Jerome Broadhurst, a Memphis attorney, filed a lawsuit against Morgan Keegan in December on behalf of Memphis physician Richard A. Atkinson for losses he and his wife suffered last year.

“We contend that (Morgan Keegan) violated its own investment guidelines, which said they would not invest more than 15 percent of the fund in illiquid investments and no more than 25 percent of the investments in any one industry,” Mr. Broadhurst said.

The bond funds once had a market value of more than $1.2 billion but have since lost most of that value, in large part, because of the funds’ heavy losses in the subprime mortgage market, Mr. Broadhurst said.

Kathy Ridley, a spokeswoman for Regions Morgan Keegan, said Wednesday the company does not comment on pending litigation.

The plaintiffs are still trying to get the lawsuit certified for class action status to allow all investors covered by any civil claim against Morgan Keegan to be included in the legal action.

The proposed class would include anyone who bought shares of the affected Morgan Keegan mutual funds from Dec. 6, 2005, to Oct. 3, 2007.

The lawsuit and arbitration actions against Morgan Keegan are the latest in a wave of litigation against those that sold and ran funds that invested heavily in subprime mortgages without alerting investors to the potential risks.

Mr.

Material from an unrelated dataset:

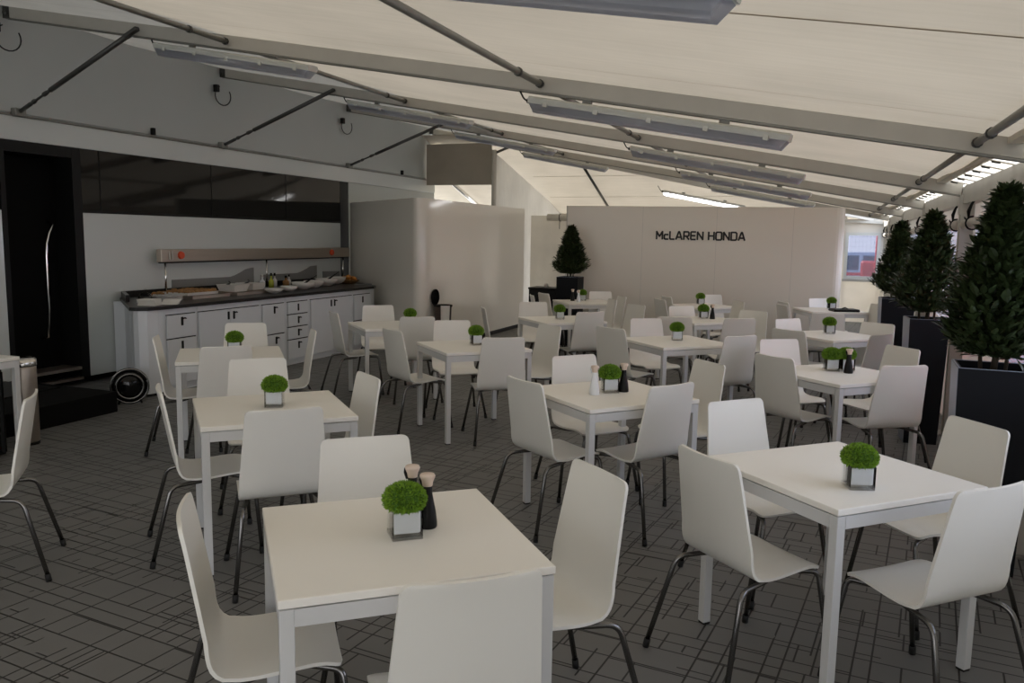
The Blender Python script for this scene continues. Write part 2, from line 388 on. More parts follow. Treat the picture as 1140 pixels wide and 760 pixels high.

Meyer’s law firm is among four that collectively are involved in trying to reclaim losses from eight investment giants (on the Web at www.subprimelosses.com).

The billions of dollars lost in hedge funds, mutual funds and bonds linked to substandard subprime loans helped swell the number of companies sued in securities fraud class action lawsuits in 2007 by 43 percent over the number in 2006, according to a study by the Cornerstone Research consulting firm.

Joe Gould, vice president at Cornerstone Research in Boston, said the number of securities lawsuits filed in the second half of 2007 reversed a four-year decline because of claims related to subprime mortgage losses.